Task to complete: Transcribe every line, keeping it exact.

Available data:
※ ※ ※
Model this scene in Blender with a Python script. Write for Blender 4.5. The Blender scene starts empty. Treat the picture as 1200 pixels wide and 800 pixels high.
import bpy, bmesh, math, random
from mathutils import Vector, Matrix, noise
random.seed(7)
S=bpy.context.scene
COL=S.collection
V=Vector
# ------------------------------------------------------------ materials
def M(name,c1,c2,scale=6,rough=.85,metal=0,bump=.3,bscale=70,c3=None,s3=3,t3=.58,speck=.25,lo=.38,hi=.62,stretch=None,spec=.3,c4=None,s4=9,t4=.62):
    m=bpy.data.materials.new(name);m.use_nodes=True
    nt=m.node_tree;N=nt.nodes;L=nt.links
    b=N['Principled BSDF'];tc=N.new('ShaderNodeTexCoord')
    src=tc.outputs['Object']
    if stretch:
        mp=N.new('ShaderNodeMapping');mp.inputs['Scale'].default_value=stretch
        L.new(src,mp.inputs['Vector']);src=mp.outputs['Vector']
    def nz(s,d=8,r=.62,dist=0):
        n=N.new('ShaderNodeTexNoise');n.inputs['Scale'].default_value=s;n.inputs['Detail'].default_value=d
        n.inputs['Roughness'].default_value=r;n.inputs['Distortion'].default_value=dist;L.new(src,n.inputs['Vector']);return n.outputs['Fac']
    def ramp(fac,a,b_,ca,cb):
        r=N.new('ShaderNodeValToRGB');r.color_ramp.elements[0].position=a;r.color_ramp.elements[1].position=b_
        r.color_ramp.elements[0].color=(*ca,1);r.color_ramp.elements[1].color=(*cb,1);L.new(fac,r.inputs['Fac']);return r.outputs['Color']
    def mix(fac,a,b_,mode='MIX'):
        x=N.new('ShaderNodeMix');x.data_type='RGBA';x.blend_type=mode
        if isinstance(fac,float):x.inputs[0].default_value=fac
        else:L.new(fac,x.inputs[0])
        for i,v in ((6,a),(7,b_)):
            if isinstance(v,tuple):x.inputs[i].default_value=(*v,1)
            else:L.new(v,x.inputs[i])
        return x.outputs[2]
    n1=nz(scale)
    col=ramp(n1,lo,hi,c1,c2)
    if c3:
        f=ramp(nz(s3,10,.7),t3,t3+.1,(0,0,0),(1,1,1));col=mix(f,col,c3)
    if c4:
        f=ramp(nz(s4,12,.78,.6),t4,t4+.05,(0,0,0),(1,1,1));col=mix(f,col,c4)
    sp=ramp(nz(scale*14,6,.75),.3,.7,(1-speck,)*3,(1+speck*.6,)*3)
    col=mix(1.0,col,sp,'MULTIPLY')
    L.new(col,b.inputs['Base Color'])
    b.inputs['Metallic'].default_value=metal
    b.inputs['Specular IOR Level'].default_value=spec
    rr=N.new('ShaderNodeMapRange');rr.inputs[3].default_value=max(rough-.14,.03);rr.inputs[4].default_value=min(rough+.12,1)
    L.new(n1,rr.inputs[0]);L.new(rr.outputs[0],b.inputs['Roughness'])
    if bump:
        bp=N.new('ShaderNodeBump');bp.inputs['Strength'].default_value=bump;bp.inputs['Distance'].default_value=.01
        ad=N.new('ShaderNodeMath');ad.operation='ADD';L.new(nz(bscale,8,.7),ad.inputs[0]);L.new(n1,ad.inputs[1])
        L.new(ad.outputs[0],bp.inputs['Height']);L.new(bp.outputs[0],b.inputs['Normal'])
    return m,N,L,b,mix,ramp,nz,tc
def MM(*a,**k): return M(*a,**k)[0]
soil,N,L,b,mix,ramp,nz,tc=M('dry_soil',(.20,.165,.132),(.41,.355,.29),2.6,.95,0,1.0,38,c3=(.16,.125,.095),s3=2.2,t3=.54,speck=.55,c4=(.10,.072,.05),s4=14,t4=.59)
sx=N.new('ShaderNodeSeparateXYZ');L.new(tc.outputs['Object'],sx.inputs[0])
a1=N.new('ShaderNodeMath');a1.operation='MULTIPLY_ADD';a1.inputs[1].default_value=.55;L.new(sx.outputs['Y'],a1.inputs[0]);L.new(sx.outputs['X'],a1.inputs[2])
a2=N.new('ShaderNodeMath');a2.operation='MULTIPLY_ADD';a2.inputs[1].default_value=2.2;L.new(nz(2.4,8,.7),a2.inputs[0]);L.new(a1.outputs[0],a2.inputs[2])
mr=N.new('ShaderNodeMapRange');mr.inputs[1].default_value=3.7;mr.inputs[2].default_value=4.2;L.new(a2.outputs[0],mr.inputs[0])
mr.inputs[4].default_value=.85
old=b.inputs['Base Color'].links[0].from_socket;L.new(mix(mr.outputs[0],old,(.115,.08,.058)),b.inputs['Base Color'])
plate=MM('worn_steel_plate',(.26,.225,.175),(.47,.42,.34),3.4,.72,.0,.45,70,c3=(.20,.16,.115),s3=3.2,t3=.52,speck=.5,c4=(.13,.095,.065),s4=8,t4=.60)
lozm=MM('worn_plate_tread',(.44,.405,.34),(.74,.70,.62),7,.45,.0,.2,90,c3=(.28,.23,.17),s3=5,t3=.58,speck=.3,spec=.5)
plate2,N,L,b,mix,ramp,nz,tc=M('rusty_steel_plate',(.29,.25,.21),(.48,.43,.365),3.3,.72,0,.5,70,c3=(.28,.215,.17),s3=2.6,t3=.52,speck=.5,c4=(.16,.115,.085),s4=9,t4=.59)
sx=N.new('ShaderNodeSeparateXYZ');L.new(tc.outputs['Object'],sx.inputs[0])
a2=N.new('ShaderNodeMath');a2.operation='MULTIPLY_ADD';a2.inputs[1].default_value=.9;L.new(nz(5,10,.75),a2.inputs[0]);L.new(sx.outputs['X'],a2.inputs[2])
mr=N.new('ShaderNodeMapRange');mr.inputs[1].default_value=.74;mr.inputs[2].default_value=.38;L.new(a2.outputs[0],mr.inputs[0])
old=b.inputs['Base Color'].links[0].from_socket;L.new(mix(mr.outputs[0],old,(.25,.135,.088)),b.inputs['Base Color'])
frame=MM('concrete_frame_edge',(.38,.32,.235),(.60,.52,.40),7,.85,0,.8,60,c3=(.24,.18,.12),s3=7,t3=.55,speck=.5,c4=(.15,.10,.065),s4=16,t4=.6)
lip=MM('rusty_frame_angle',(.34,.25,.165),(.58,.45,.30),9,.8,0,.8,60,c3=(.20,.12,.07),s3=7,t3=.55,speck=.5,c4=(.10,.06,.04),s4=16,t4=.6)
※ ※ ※
Answer to this task:
Model this scene in Blender with a Python script. Write for Blender 4.5. The Blender scene starts empty. Treat the picture as 1200 pixels wide and 800 pixels high.
import bpy, bmesh, math, random
from mathutils import Vector, Matrix, noise
random.seed(7)
S=bpy.context.scene
COL=S.collection
V=Vector
# ------------------------------------------------------------ materials
def M(name,c1,c2,scale=6,rough=.85,metal=0,bump=.3,bscale=70,c3=None,s3=3,t3=.58,speck=.25,lo=.38,hi=.62,stretch=None,spec=.3,c4=None,s4=9,t4=.62):
    m=bpy.data.materials.new(name);m.use_nodes=True
    nt=m.node_tree;N=nt.nodes;L=nt.links
    b=N['Principled BSDF'];tc=N.new('ShaderNodeTexCoord')
    src=tc.outputs['Object']
    if stretch:
        mp=N.new('ShaderNodeMapping');mp.inputs['Scale'].default_value=stretch
        L.new(src,mp.inputs['Vector']);src=mp.outputs['Vector']
    def nz(s,d=8,r=.62,dist=0):
        n=N.new('ShaderNodeTexNoise');n.inputs['Scale'].default_value=s;n.inputs['Detail'].default_value=d
        n.inputs['Roughness'].default_value=r;n.inputs['Distortion'].default_value=dist;L.new(src,n.inputs['Vector']);return n.outputs['Fac']
    def ramp(fac,a,b_,ca,cb):
        r=N.new('ShaderNodeValToRGB');r.color_ramp.elements[0].position=a;r.color_ramp.elements[1].position=b_
        r.color_ramp.elements[0].color=(*ca,1);r.color_ramp.elements[1].color=(*cb,1);L.new(fac,r.inputs['Fac']);return r.outputs['Color']
    def mix(fac,a,b_,mode='MIX'):
        x=N.new('ShaderNodeMix');x.data_type='RGBA';x.blend_type=mode
        if isinstance(fac,float):x.inputs[0].default_value=fac
        else:L.new(fac,x.inputs[0])
        for i,v in ((6,a),(7,b_)):
            if isinstance(v,tuple):x.inputs[i].default_value=(*v,1)
            else:L.new(v,x.inputs[i])
        return x.outputs[2]
    n1=nz(scale)
    col=ramp(n1,lo,hi,c1,c2)
    if c3:
        f=ramp(nz(s3,10,.7),t3,t3+.1,(0,0,0),(1,1,1));col=mix(f,col,c3)
    if c4:
        f=ramp(nz(s4,12,.78,.6),t4,t4+.05,(0,0,0),(1,1,1));col=mix(f,col,c4)
    sp=ramp(nz(scale*14,6,.75),.3,.7,(1-speck,)*3,(1+speck*.6,)*3)
    col=mix(1.0,col,sp,'MULTIPLY')
    L.new(col,b.inputs['Base Color'])
    b.inputs['Metallic'].default_value=metal
    b.inputs['Specular IOR Level'].default_value=spec
    rr=N.new('ShaderNodeMapRange');rr.inputs[3].default_value=max(rough-.14,.03);rr.inputs[4].default_value=min(rough+.12,1)
    L.new(n1,rr.inputs[0]);L.new(rr.outputs[0],b.inputs['Roughness'])
    if bump:
        bp=N.new('ShaderNodeBump');bp.inputs['Strength'].default_value=bump;bp.inputs['Distance'].default_value=.01
        ad=N.new('ShaderNodeMath');ad.operation='ADD';L.new(nz(bscale,8,.7),ad.inputs[0]);L.new(n1,ad.inputs[1])
        L.new(ad.outputs[0],bp.inputs['Height']);L.new(bp.outputs[0],b.inputs['Normal'])
    return m,N,L,b,mix,ramp,nz,tc
def MM(*a,**k): return M(*a,**k)[0]
soil,N,L,b,mix,ramp,nz,tc=M('dry_soil',(.20,.165,.132),(.41,.355,.29),2.6,.95,0,1.0,38,c3=(.16,.125,.095),s3=2.2,t3=.54,speck=.55,c4=(.10,.072,.05),s4=14,t4=.59)
sx=N.new('ShaderNodeSeparateXYZ');L.new(tc.outputs['Object'],sx.inputs[0])
a1=N.new('ShaderNodeMath');a1.operation='MULTIPLY_ADD';a1.inputs[1].default_value=.55;L.new(sx.outputs['Y'],a1.inputs[0]);L.new(sx.outputs['X'],a1.inputs[2])
a2=N.new('ShaderNodeMath');a2.operation='MULTIPLY_ADD';a2.inputs[1].default_value=2.2;L.new(nz(2.4,8,.7),a2.inputs[0]);L.new(a1.outputs[0],a2.inputs[2])
mr=N.new('ShaderNodeMapRange');mr.inputs[1].default_value=3.7;mr.inputs[2].default_value=4.2;L.new(a2.outputs[0],mr.inputs[0])
mr.inputs[4].default_value=.85
old=b.inputs['Base Color'].links[0].from_socket;L.new(mix(mr.outputs[0],old,(.115,.08,.058)),b.inputs['Base Color'])
plate=MM('worn_steel_plate',(.26,.225,.175),(.47,.42,.34),3.4,.72,.0,.45,70,c3=(.20,.16,.115),s3=3.2,t3=.52,speck=.5,c4=(.13,.095,.065),s4=8,t4=.60)
lozm=MM('worn_plate_tread',(.44,.405,.34),(.74,.70,.62),7,.45,.0,.2,90,c3=(.28,.23,.17),s3=5,t3=.58,speck=.3,spec=.5)
plate2,N,L,b,mix,ramp,nz,tc=M('rusty_steel_plate',(.29,.25,.21),(.48,.43,.365),3.3,.72,0,.5,70,c3=(.28,.215,.17),s3=2.6,t3=.52,speck=.5,c4=(.16,.115,.085),s4=9,t4=.59)
sx=N.new('ShaderNodeSeparateXYZ');L.new(tc.outputs['Object'],sx.inputs[0])
a2=N.new('ShaderNodeMath');a2.operation='MULTIPLY_ADD';a2.inputs[1].default_value=.9;L.new(nz(5,10,.75),a2.inputs[0]);L.new(sx.outputs['X'],a2.inputs[2])
mr=N.new('ShaderNodeMapRange');mr.inputs[1].default_value=.74;mr.inputs[2].default_value=.38;L.new(a2.outputs[0],mr.inputs[0])
old=b.inputs['Base Color'].links[0].from_socket;L.new(mix(mr.outputs[0],old,(.25,.135,.088)),b.inputs['Base Color'])
frame=MM('concrete_frame_edge',(.38,.32,.235),(.60,.52,.40),7,.85,0,.8,60,c3=(.24,.18,.12),s3=7,t3=.55,speck=.5,c4=(.15,.10,.065),s4=16,t4=.6)
lip=MM('rusty_frame_angle',(.34,.25,.165),(.58,.45,.30),9,.8,0,.8,60,c3=(.20,.12,.07),s3=7,t3=.55,speck=.5,c4=(.10,.06,.04),s4=16,t4=.6)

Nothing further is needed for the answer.